Additionally, I do not think that Mr. Drews understands the God-of-the-gaps fallacy: It is that, if science cannot explain something, then God did it. Contrary to Mr. Drews, the converse is not part of the fallacy; we do not deny the existence of God just because we think we understand something. I infer from Mr. Drews’s discussion of scientific ethics in the same chapter that he thinks that morality (not to mention civility) comes from God. If so, then I suggest that he read up on the Euthyphro dilemma, which as far as I know is still not solved. There is, in any case, no evidence that believers are more motivated, more honest, or less inclined to “cut corners in research,” and the suggestion is frankly offensive.

The book is self-published and shows what is good about self-publishing and also what is bad about self-publishing. The paper and quality are good. The book is well and clearly written, though the going is tough at times, as when Mr. Drews describes the wind setdown or his conclusions as to the route through the desert and the actual location of Mount Sinai. I thought there was considerably too much anecdote and personal history, but that may be a matter of taste.

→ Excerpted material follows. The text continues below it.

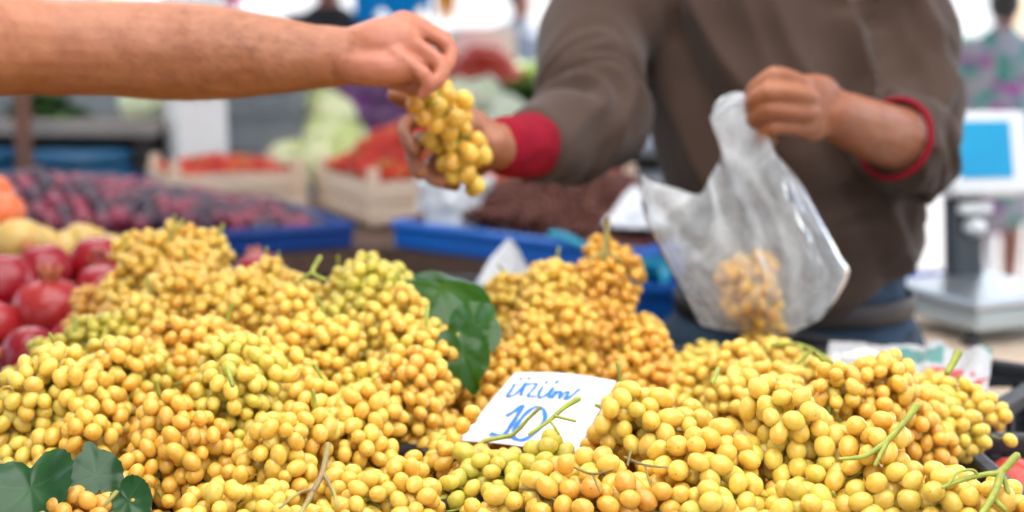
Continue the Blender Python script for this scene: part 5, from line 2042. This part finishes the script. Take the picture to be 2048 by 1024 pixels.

In other respects, the book is very amateurish, not least the first two chapters, which are the script of a short play depicting the hours before and during the crossing of the Sea of Reeds. The book, unfortunately, looks like it came straight out of LibreOffice, untouched by human hands. Most seriously, the author did not worry about locating figures properly on a page, and often, when a figure did not fit, it is preceded by a large white space on the preceding page. In other places the caption of a figure bleeds over onto the next page and looks exactly like text, without even a double space to separate the caption from the text. The index should have subentries when the number of pages in a given entry is too large, more than perhaps 5 or 6. The important archaeologists Kathleen Kenyon and William Dever are not found in the index at all, though they are cited in the chapter discussing the chronology of the Exodus. Some of the figures must have originally been in color, but now they are black and white; the caption, however, refers to color, and color is critical to understanding the figure. Least important, I suppose, compositors generally use italics, not boldface for emphasis.

Much of this book is carefully thought out. It should have been the kind of book I wanted to read, a book that tries to dope out what truly happened during the Exodus, with no preconceptions. The wind setdown hypothesis was well worth pursuing, but thereafter the book became tedious and even perhaps a bit tendentious; more than once the author shows that something is plausible and then smugly proclaims science and religion to be in harmony. Perhaps, but he needs to be much more convincing.

Acknowledgment. Carl Drews generously agreed to review this manuscript and made several helpful suggestions.